Desta forma, é patente que a exclusão em tela, baseada em descumprimento de mero ato acessório veiculado por instrumento normativo inferior a lei, não pode prevalecer pela simples e boa razão de que tal regra não consta na lei, e de que um ato administrativo não tem força de inovar no mundo jurídico de molde a limitar o direito a que a lei conferiu a um contribuinte em maior extensão, bem como ferir princípios constitucionais, como por exemplo, da razoabilidade, da proporcionalidade, da boa-fé, entre outros que serão abordados posteriormente.
Com efeito, cabe ressaltar, que por intermédio do ato de opção ao REFIS e da interpretação lógico-sistemática da legislação, não há dúvida de que a partir do momento em que se apresentam os débitos que serão consolidados se está abrindo mão voluntariamente do direito que assiste ao contribuinte de questioná-los.

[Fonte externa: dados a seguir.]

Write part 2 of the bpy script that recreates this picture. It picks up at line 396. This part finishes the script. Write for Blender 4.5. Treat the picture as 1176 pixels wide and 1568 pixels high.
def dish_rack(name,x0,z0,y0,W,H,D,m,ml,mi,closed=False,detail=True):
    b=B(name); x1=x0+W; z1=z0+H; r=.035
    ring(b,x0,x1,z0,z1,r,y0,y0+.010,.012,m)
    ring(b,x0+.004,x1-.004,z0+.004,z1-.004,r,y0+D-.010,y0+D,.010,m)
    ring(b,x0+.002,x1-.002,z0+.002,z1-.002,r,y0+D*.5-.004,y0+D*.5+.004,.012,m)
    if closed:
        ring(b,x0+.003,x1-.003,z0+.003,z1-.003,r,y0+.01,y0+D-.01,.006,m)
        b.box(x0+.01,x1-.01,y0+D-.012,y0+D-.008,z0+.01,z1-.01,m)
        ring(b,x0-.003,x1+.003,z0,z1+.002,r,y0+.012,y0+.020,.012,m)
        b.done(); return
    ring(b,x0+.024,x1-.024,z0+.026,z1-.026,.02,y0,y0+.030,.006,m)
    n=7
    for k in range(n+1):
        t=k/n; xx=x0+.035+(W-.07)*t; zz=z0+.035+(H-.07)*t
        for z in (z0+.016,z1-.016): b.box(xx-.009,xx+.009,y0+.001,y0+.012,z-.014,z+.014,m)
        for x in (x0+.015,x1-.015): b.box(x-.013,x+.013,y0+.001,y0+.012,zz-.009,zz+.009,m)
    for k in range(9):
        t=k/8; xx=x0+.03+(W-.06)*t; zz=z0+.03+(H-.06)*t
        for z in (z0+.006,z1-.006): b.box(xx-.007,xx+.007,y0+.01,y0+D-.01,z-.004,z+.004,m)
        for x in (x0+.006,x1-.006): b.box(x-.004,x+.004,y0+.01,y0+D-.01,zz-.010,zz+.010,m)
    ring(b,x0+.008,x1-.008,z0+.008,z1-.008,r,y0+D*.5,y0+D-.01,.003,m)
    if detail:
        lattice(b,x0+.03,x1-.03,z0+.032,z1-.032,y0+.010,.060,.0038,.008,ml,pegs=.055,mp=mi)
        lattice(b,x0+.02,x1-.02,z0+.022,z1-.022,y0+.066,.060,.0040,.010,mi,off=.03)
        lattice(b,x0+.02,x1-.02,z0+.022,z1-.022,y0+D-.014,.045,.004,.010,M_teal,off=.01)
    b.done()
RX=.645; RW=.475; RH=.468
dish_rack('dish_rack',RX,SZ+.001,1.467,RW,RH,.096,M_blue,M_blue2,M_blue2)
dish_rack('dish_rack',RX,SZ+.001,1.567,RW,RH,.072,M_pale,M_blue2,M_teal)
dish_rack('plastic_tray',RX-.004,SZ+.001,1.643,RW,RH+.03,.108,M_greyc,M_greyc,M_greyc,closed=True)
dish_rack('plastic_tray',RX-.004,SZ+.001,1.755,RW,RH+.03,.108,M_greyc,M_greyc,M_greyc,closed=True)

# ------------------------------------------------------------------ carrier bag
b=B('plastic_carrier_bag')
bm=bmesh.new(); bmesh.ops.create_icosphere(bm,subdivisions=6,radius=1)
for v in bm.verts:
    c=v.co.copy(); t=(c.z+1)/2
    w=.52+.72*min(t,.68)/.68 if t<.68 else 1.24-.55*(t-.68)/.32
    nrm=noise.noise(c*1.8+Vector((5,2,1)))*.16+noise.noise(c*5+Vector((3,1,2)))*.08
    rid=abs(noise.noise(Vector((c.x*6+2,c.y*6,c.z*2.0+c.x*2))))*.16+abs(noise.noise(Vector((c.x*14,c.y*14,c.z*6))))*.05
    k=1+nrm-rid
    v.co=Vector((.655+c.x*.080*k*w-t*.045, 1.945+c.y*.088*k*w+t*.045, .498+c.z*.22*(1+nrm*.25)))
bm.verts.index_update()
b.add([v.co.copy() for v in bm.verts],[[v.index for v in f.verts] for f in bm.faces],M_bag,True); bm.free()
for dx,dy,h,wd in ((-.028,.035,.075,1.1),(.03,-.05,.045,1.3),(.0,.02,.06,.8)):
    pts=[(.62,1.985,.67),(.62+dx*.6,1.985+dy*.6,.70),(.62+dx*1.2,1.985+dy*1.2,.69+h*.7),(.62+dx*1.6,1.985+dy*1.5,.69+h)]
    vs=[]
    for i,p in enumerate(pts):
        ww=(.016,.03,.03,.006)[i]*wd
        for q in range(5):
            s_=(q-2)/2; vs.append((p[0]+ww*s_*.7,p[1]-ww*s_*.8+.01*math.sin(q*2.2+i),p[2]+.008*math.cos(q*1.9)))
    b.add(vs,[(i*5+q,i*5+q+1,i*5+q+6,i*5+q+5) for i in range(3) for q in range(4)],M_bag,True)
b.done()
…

A relação dos tributos que integrarão o REFIS, apresentada pelo contribuinte no momento da formalização de sua opção, é a confissão deste acerca dos débitos até então existentes, ato este que, por sua força e especificidade supre qualquer ato acessório relativo à desistência de eventuais ações judiciais ou administrativas em trâmite sobre a matéria, como já decidiu o E. Tribunal Regional Federal da 5ª Região, cuja ementa segue abaixo:
"TRIBUTÁRIO. REFIS. EXCLUSÃO. REQUISITOS INEXISTENTES. IMPOSSIBILIDADE. TERMO DE ADESÃO. CONFISSÃO. SUPRIMENTO.
1. O ART. 5º DA LEI Nº 9.964/2000, ESTABELECE DIVERSAS HIPÓTESES QUE AUTORIZAM A EXCLUSÃO DA PESSOA JURÍDICA DO REFIS, NÃO HAVENDO MENÇÃO DE QUE O CONTRIBUINTE DEVA EXPRESSAMENTE COMUNICAR A DESISTÊNCIA EM PROCESSOS JUDICIAIS E/OU ADMINISTRATIVOS COMO CONDIÇÃO PARA PERMANECER INTEGRADO AO PROGRAMA.
2. O TERMO DE ADESÃO AO BENEFÍCIO FISCAL CORRESPONDE, NOS TERMOS DA LEI, A UMA CONFISSÃO IRRETRATÁVEL E IRREVOGÁVEL DO DÉBITO, CAPAZ DE SUPRIR A FALTA DA COMUNICAÇÃO RECLAMADA.
3. AGRAVO DE INSTRUMENTO IMPROVIDO E REGIMENTAL PREJUDICADO. (4ª T do TRF da 5ª Região, AG 45285/CE, Processo: 200205000245287.Relator Des. Fed. Luiz Alberto Gurgel de Faria. VU, DJ 18/02/03, p. 989)."